With 3200 in dead money already in, I don't think a shove pre is all that unreasonable.

If you're going to raise pre, go big, like 4.5 or 5 k with plan to shove pretty much any flop, but I think I just like a jam here. If the initial raiser has aces or kings, oh well rebuy.
 
Any raise other than jam I think is a mistake. 3k is too small and can cause the pot to go multiway. And even if it doesn't and you get one call the pot will be 9k, which causes an SPR less than 1. So jamming seems like the only option
Fair points. Like I said, I can see an argument for either case. The multiple calls do make you lean bigger, though.
 
This is a great example of why it's best to take an aggressive line when you expect to be well ahead in a tournament. Flatting here is a mistake, especially considering the stack sizes and blinds. Raise to 3K would've been better; a shove is arguable too. A call sets you up for trouble.

It would be nice to know something about the preflop raiser. Some players will routinely shove in spots like this to take it down, but others won't do it without something premium. Even the preflop raise could be worth a lot of information, depending on the player.
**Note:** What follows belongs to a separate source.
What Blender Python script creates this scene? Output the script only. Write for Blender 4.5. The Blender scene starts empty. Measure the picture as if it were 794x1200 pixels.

Totally agree, this one... after you didn't preflop raise, and after the turn I could easily jam or fold depending on what I knew about the other player. All too often some chump is shoving with A rag because he hit a small pair on the turn and doesnt want the action. Then again, you may have let the small pair hit a set, in which case I could fold and get away from it too. Being the nit I am, unless I'd been watching him, it's 50/50 either way.